Big Indictment Finally Coming in Durham's Russiagate Probe: Report
A new report says that a lawyer with ties to the Democratic Party will soon be indicted for lying to the FBI as part of the investigation launched in 2019 by federal prosecutor John Durham, who was appointed during the Trump administration to investigate the origins of the FBI probe into former President Donald Trump’s 2016 campaign.
Claims about connections between the Trump campaign and Russia blossomed into the long-running investigation of special counsel Robert Mueller, which in the end ruled there had been no collusion between the Trump campaign and Russia.

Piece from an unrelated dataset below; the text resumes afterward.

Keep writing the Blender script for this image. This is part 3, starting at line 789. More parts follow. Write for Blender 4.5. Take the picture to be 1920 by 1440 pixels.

The New York Times reported Wednesday that Michael Sussmann, a partner at the Perkins Coie law firm who represented the Democratic National Committee, will face indictment for allegedly lying to the FBI concerning who he was representing when he met with agents in 2016 to spark the bureau’s interest in investigating links between the Trump campaign and a Russian bank.
The Times, relying on sources it did not name, said the core issue is whether Sussman was working for the Clinton campaign when he sought to dish dirt on the Trump campaign.
Trump has long maintained that the campaign of 2016 Democratic nominee Hillary Clinton sought to manipulate Obama-era intelligence agencies into investigating Trump for political purposes.
Sussmann’s lawyers, Sean M. Berkowitz and Michael S. Bosworth of Latham & Watkins, issued a statement to the Times.
“Mr. Sussmann has committed no crime,” they said. “Any prosecution here would be baseless, unprecedented and an unwarranted deviation from the apolitical and principled way in which the Department of Justice is supposed to do its work. We are confident that if Mr. Sussmann is charged, he will prevail at trial and vindicate his good name.”
John Durham, the special counsel appointed by the Trump administration to scrutinize the Russia investigation, will ask a grand jury to indict Michael Sussmann, a prominent cybersecurity lawyer, on a charge of making a false statement to the FBI. https://t.co/QYP1cVwZRZ
— The New York Times (@nytimes) September 16, 2021
The Times report said the case centers around a Sept. 19, 2016, meeting between Sussman and James A. Baker, a top attorney at the FBI at the time.
The report said Durham is up against the statute of limitations for the alleged crime, forcing an indictment to come soon or not at all.
Although Baker has said Sussman told him he was not meeting with Baker on behalf of a client, Sussmann later told Congress he was conducting the meeting on behalf of an unnamed client, the report said.
The Times said billing records Durham obtained from Perkins Coie show that Sussman billed the Clinton campaign for most of the time devoted to issues related to Russia’s Alfa Bank, but not specifically the meeting with Baker.
Perkins Coie has been linked to the Russia controversy before. Marc Elias, formerly of the firm, was the lead attorney for the Clinton campaign at the time and hired the political research firm Fusion GPS, an action that resulted in a now-discredited dossier of allegations against Trump.
The Times said that it has concluded, based upon its research, that Durham “has been pursuing a theory that the Clinton campaign used Perkins Coie to submit dubious information to the F.B.I. about Russia and Mr. Trump in an effort to gin up investigative activity to hurt his 2016 campaign.”
Since leaving office, Trump has repeatedly issued public statements questioning the progress of Durham’s investigation.
Although the investigation was allowed to continue in the Biden administration, its long-term future is unclear.